Task statement
Every line below that contains "picture" is to be copied.

Information provided
◇ ◇ ◇ ◇ ◇

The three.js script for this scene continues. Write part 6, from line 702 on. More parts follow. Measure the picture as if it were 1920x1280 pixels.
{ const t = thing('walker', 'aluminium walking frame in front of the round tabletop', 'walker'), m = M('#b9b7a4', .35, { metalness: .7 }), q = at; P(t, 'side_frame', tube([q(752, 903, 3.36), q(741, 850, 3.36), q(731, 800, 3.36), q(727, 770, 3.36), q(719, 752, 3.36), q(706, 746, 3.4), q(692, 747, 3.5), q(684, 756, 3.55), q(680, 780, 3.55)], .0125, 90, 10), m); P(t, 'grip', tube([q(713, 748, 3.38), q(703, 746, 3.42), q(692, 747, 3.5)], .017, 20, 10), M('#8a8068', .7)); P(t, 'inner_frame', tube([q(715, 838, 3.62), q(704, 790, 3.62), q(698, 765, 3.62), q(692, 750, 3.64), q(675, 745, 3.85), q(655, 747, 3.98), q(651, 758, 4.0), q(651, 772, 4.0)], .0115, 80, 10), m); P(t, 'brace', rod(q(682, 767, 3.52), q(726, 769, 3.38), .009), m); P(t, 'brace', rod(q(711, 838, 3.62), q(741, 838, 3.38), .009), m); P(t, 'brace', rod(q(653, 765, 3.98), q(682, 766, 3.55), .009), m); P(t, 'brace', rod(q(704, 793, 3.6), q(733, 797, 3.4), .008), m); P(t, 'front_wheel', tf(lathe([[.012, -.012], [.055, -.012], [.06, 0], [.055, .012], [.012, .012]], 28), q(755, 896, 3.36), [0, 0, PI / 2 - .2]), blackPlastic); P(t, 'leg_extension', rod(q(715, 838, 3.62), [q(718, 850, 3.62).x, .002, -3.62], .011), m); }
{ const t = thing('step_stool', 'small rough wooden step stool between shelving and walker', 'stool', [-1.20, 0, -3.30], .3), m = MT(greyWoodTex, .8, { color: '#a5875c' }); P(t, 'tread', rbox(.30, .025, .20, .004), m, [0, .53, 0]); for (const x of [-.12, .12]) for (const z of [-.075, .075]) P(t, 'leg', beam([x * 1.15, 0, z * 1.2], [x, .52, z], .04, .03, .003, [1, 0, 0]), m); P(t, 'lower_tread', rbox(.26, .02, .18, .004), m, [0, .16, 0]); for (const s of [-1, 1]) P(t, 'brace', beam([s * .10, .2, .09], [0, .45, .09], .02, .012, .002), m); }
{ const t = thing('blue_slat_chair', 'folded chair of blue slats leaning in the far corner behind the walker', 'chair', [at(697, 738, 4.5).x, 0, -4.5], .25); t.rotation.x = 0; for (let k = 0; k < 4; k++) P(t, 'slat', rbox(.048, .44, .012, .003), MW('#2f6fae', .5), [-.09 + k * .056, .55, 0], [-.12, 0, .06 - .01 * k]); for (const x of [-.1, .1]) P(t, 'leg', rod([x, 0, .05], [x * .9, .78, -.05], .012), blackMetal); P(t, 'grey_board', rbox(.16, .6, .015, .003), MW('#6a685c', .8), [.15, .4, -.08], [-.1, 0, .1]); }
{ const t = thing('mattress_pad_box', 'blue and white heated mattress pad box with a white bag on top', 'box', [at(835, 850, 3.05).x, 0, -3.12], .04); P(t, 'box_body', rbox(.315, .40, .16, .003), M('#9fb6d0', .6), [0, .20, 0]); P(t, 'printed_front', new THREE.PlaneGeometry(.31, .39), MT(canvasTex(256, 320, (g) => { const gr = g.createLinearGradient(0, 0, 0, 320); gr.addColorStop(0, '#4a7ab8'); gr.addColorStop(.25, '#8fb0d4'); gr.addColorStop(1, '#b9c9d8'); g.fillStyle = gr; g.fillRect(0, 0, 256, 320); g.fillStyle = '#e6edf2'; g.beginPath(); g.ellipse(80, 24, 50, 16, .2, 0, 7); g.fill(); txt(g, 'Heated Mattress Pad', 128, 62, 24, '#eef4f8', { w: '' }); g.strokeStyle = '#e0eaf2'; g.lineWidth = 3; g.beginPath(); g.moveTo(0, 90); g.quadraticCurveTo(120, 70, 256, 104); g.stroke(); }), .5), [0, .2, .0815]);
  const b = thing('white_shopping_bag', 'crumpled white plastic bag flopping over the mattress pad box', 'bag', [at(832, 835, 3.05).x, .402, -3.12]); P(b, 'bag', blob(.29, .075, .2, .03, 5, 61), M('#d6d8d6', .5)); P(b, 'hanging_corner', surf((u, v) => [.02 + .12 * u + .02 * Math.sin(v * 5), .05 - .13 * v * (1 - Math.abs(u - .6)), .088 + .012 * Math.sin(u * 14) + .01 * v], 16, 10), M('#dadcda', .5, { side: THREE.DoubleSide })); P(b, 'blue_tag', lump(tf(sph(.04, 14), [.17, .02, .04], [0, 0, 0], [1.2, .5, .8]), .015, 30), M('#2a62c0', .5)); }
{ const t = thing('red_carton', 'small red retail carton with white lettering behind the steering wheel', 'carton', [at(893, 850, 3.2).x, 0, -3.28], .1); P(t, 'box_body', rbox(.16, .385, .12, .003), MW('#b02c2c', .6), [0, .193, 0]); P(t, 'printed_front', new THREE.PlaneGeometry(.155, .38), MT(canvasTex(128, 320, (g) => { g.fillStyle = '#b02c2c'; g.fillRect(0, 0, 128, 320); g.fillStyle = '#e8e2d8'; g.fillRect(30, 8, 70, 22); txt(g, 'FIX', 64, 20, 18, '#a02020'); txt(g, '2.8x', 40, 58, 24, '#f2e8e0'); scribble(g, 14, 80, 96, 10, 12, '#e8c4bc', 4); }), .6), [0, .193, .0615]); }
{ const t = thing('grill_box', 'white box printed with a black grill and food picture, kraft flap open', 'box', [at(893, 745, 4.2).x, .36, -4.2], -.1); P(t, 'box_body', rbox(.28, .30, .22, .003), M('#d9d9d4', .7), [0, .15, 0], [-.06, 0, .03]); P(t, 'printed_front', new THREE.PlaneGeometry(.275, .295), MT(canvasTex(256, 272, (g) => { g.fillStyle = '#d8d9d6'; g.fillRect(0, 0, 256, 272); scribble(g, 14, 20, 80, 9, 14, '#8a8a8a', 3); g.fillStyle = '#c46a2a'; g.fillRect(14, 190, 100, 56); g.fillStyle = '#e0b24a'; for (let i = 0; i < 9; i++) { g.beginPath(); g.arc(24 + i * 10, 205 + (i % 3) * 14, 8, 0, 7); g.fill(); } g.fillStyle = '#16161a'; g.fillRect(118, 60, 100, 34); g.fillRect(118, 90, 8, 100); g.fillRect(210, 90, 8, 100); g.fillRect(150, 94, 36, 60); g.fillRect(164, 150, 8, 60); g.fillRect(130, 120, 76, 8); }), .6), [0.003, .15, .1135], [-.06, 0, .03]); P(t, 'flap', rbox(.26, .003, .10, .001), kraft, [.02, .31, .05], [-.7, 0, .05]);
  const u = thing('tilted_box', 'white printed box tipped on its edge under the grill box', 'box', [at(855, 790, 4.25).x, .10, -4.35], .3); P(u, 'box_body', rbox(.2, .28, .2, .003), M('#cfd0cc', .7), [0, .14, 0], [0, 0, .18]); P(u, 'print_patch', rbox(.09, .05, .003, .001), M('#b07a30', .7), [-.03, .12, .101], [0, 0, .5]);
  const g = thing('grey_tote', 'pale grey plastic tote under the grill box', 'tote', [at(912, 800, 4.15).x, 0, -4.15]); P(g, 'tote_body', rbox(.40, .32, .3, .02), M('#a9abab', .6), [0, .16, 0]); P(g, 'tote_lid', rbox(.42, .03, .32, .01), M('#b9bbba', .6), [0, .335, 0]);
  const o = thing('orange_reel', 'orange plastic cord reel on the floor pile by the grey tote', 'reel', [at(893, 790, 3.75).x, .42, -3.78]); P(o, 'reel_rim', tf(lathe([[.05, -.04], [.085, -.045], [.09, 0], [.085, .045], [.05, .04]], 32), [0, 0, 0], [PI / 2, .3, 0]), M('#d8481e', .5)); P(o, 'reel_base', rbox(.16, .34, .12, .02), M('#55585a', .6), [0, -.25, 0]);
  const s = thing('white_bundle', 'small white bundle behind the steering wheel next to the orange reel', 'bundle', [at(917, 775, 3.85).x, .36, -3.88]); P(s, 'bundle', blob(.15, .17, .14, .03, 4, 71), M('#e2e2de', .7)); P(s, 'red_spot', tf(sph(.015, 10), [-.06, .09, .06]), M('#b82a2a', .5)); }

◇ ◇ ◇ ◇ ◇

Result of this exercise
The three.js script for this scene continues. Write part 6, from line 702 on. More parts follow. Measure the picture as if it were 1920x1280 pixels.
{ const t = thing('grill_box', 'white box printed with a black grill and food picture, kraft flap open', 'box', [at(893, 745, 4.2).x, .36, -4.2], -.1); P(t, 'box_body', rbox(.28, .30, .22, .003), M('#d9d9d4', .7), [0, .15, 0], [-.06, 0, .03]); P(t, 'printed_front', new THREE.PlaneGeometry(.275, .295), MT(canvasTex(256, 272, (g) => { g.fillStyle = '#d8d9d6'; g.fillRect(0, 0, 256, 272); scribble(g, 14, 20, 80, 9, 14, '#8a8a8a', 3); g.fillStyle = '#c46a2a'; g.fillRect(14, 190, 100, 56); g.fillStyle = '#e0b24a'; for (let i = 0; i < 9; i++) { g.beginPath(); g.arc(24 + i * 10, 205 + (i % 3) * 14, 8, 0, 7); g.fill(); } g.fillStyle = '#16161a'; g.fillRect(118, 60, 100, 34); g.fillRect(118, 90, 8, 100); g.fillRect(210, 90, 8, 100); g.fillRect(150, 94, 36, 60); g.fillRect(164, 150, 8, 60); g.fillRect(130, 120, 76, 8); }), .6), [0.003, .15, .1135], [-.06, 0, .03]); P(t, 'flap', rbox(.26, .003, .10, .001), kraft, [.02, .31, .05], [-.7, 0, .05]);